Peter outlived his usefulness. The Peter Principle is losing its usefulness and relevancy based on what is now known about leadership.  Laurence Peter and Raymond Hull developed the “The Peter Principle” management concept stating that “people in a hierarchy tend to rise to their “level of incompetence.”  (Peter, 1969)  Their basic premise was that employees are promoted from Position A to Position B because they are good at Position A.  But the skills needed for Position B are not the same as Position A, thus the employee either acquires the new skills or fails.  If they acquire the new skills, they are then again promoted to Position C, where again they are inherently incompetent until they acquire the new skills.  The process continues until an employee ends up in a job for which they are not qualified and are stuck at this “Final Placement” or “Peter’s Plateau”.  In their book, Peter and Hull state, “This leads to Peter’s Corollary: “In time, every post tends to be occupied by an employee who is incompetent to carry out its duties.” 

Wow.  That is a depressing view whether you are the employee wanting to advance and do better in your work, or the owner or leader at a company.  The Peter Principle has dominated our thinking for some 50 years; however, now it is falling from favor as we better understand the evolution of leadership and to a greater extent, how to develop leaders.

A Brief History of Leadership Theories

The Peter Principle concept was introduced in 1969 at a time when the leading leadership theory was still influenced by the “Great Man Theory” stating that leaders (nearly all males) were born, not made.  Below provides a brief history of leadership theories over time.

1900’s: The “great man” theory – leadership is an innate ability; one is either born to lead or not.

1940’s-50’s: Trait theory — universal traits are common to all leaders. This theory still relied on the premise that leaders are born, not made, and that a good leader has a set of specific traits.  Employers were told to identify and test for the appropriate traits when hiring leaders.

1950’s- 60’s: Behavior theory — key behavioral patterns result in leadership.  Behavioral Theory was a big leap from Trait Theory in that it assumed that leadership behaviors could be learned, rather than simply being inherent.

1960’s-70’s: Contingency/Situational — establish which leadership behaviors succeeded in specific situations.  Unable to determine which particular behavior patterns consistently resulted in effective leadership, researchers then attempted to match behavior patterns that worked best in specific contexts or situations.

1980’s – present: Transformational leadership – Bernard Bass (Bass), considered as one of the most influential authors in modern leadership, says, “Transformational leaders inspire their followers, meet the emotional needs of each employee, and/or intellectually stimulate employees.” Transformational leaders invoke the adage “the sum is greater than the whole of its parts.”

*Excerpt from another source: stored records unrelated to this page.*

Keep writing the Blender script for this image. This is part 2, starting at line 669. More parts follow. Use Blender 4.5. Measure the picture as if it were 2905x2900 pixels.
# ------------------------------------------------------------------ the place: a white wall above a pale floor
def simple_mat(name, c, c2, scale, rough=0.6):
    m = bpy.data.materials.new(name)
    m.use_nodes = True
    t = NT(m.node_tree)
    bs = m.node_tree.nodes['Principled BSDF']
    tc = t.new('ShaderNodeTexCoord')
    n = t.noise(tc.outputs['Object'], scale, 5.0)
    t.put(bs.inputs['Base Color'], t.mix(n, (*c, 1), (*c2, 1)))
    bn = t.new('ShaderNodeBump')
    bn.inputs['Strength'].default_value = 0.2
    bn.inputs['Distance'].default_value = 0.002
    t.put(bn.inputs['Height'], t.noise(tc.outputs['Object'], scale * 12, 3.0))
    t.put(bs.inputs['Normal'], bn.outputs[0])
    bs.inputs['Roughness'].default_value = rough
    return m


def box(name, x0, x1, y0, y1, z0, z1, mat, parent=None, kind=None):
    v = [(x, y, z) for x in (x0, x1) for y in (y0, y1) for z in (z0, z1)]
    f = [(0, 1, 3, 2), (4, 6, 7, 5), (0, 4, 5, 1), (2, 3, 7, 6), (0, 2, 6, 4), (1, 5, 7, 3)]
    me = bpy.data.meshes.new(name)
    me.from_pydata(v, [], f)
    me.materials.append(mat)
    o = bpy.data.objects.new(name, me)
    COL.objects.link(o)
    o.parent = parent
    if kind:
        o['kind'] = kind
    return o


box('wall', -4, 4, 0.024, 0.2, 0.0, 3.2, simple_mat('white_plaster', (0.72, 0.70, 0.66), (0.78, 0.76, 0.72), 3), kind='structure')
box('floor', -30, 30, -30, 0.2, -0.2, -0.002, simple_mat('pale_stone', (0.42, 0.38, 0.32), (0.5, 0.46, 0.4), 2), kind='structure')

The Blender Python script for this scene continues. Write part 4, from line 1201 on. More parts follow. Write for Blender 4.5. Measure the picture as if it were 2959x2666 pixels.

The introduction and acceptance of any one theory does not inherently dismiss or disprove a previous theory.  However, it is important to understand the values and fallacies of each and integrate appropriate aspects into developing and being a leader.

Developing Leaders

Once Behavior Theory was introduced, it was believed that most people could be trained or developed to be effective leaders.  Along with the leadership development initiatives that expanded as a result of Behavior Theory, supporting developmental theories and assessments were introduced. 

The belief that leaders could be trained was a significant advancement in organizational management and leadership. The pool of potential leaders was now limitless.  However, over time, the shortcoming emerged with the belief that anybody who really wanted to learn could become a leader by receiving leadership training.  Training is an event; development is a journey.  True development takes time, practice, and consistency.  Most important, we learned that the cookie-cutter approach to leadership training was not universally applicable to all participants and variably effective throughout the participants.

Peter wasn’t completely wrong.  One aspect of the Peter Principle is correct – the skills that make one successful in one job do not necessarily translate to the new position.  As an executive and leadership coach I tell my clients, “What made you successful as a [fill in the blank] won’t necessarily make you successful as a [fill in the blank.]”  It doesn’t however mean that the world is filled with incompetent employees.

As you invest to develop yourself or other employees in your organization as leaders, recognize that there is no one right way. It is important to consider type, preferences, experiences and competencies, stage at which one makes meaning, and many other factors when determining when and how a leader can best be developed to their fullest potential.  The most effective leadership development strategies draw upon an individual’s strengths while identifying and cultivating areas in which they can grow.